Kabak çiçeği kızartması

Sadun Boro, mükemmel bir denizci olduğu kadar iyi bir aşçı ve yemek uzmanı. Rakı biter korkusuyla teknede sürekli bir kasa rakı tutarmış. Bugün size onun favorilerinden kabak çiçeği kızartmasının tarifini vereceğim. Yaz aylarında bu kıyılarda rahatlıkla kabak çiçeği bulabilirsiniz. Yapılışı: Un, tuz ve dereotunu karıştırın. Sonra kabak çiçeklerini bu karışıma bulayarak kızgın yağda kızartın. Ilıkken üzerine sarımsak ve soğuk yoğurt ilave ederek servis edin.

MERAKLIDALGIÇLARA UYARI

Suyun altındaki şehri görüp heyecanlanmayın, bu noktalarda dalış kesinlikle yasak! "Aman ne olur" da demeyin, çevredeki eli dürbünlü meraklı komşular ve komşu tekneler tarafından anında ihbar edilirsiniz.
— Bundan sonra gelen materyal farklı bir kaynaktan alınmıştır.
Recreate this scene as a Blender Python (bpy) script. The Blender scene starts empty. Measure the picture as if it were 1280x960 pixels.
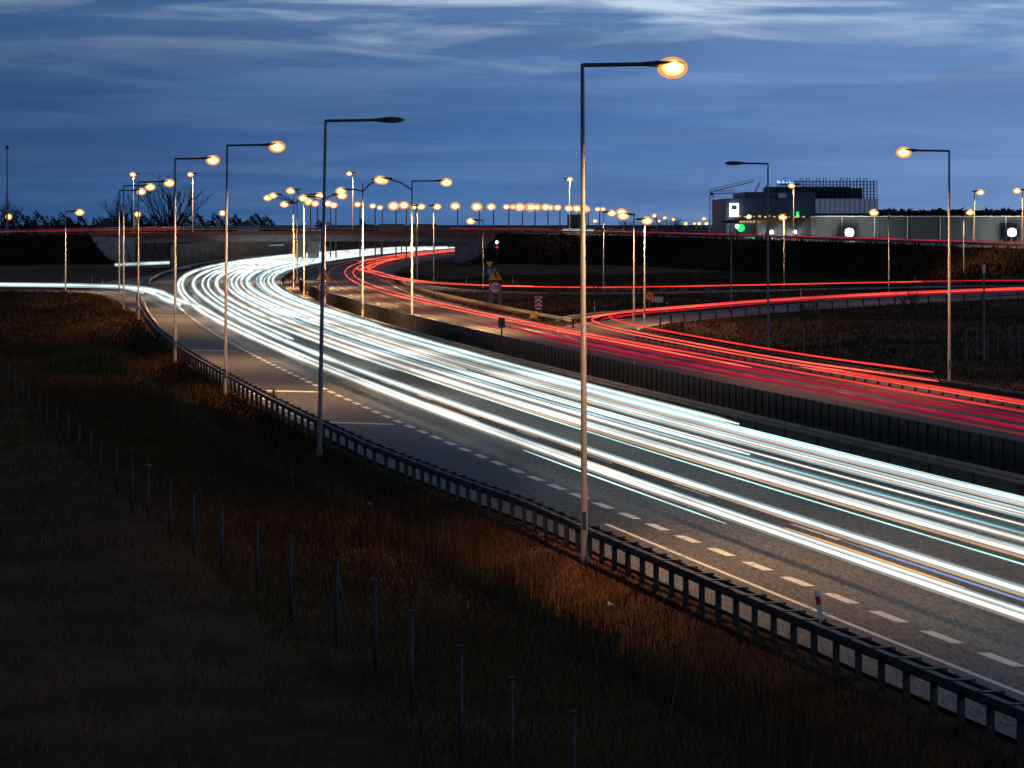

Zaten sahil güvenlik tekneleri de Kekova kıyılarında 24 saat görevde.. Dipteki kalıntıları görmenin en güzel yolu, küçük bir botla gezmek. Evlerin duvarlarını, merdivenlerini, şapel kalıntıları görebilirsiniz. Eğer küçük gezinizi jet ski ile yapacaksanız, lütfen diğer teknelerdeki yolcuları rahatsız etmeyin.